Rebecca: It felt more like solving a math problem. Jennifer and Guillermo gave me all of the variables. I didn’t have to come up with any of them. It just felt like solving a problem of figuring out how all of these things fit together. I also found it incredibly freeing to work with a codified movement technique. Trying to generate original movement vocabulary is one of the most paralyzing endeavors in a creative process. I constantly edit myself like “Oh. That looks too much like Trisha [Brown] or Kathy [Westwater] or John Jasperse.” Whoever, you know. To just know that these are the parameters that I’m working with, it was so liberating.
Jodi: The performances are much longer than what the gymnasts would do in the gymnastics world. There’s a durational aspect to them.
Rebecca: Typically, gymnastics routines are 30 seconds to a little over a minute. The men’s routine is 12 minutes and the women’s is 17. In the beginning, [Jennifer and Guillermo] wanted two 30-minute works, but just through the development process, we all came to the agreement that the works were complete as they were. It wouldn’t be good for the performer or the audience to go any longer. The audience is standing, so it’s a bit of a physical challenge for the audience as well, I imagine. I do remember that Dave’s initial reaction was “30 minutes? That’s insane!” But they can all get through them comfortably. Basically, the body adapts to whatever you ask of it. It adapts to repetition.

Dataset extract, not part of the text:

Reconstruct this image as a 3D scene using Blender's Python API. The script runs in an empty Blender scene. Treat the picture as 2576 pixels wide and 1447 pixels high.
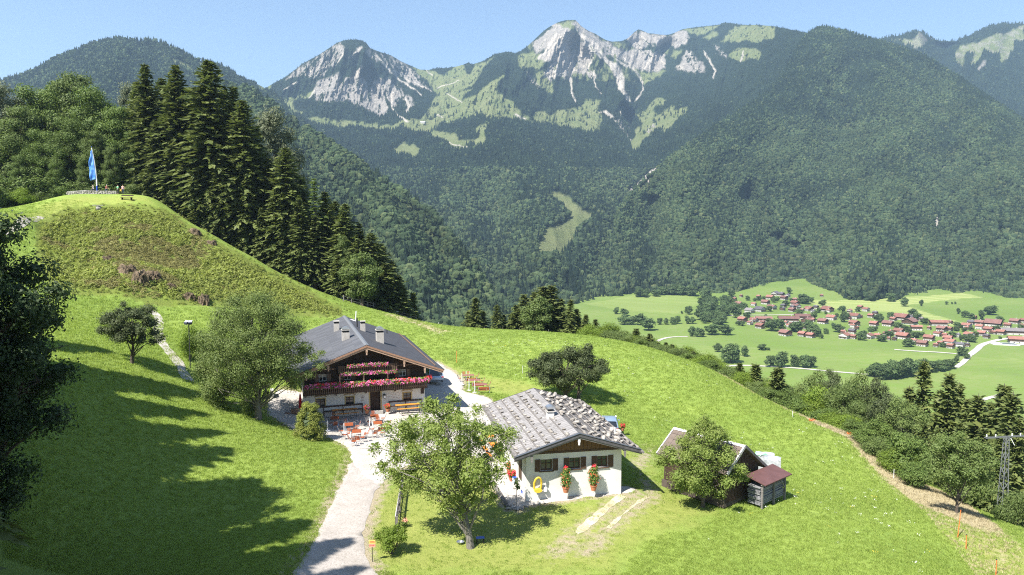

It’s been a great pleasure. One of my favorite projects of all time.
Jodi: Are you going to continue working and collaborating with the same team in the future?
Rebecca: Actually, Jennifer and Guillermo did ask me to work on another project with them, with different performers, for the Manchester Festival.
I was concerned in the beginning actually. I asked them, “How do you see my role in all of this?” I thought it might be a situation where there were too many cooks in the kitchen or perhaps too many egos colliding. But that has not been the case at all. It’s been extremely smooth and organic with everyone contributing ideas and the piece is fitting together. I feel very fortunate.
Jodi: When are you going [to Venice]?
Rebecca: We leave Tuesday May 24th, and the works premiere the first weekend of June. We have about a week to get used to the actual sculptures that are painted in a room with costumes.
Jodi: I would say, “Merde,” as someone at the showing said yesterday and then said, “Is that what we’re supposed to say?” [both laugh]
Rebecca: I had to ask the same thing. I don’t know what gymnasts say to each other. It’s funny because some things are new to me. For example, slapping hands after a run.
Jodi: Yes. After their run, I saw shaking hands.
Rebecca: …high fives. I mean we never high five after a performance. But it’s kind of fun. It feels very much like a team endeavor.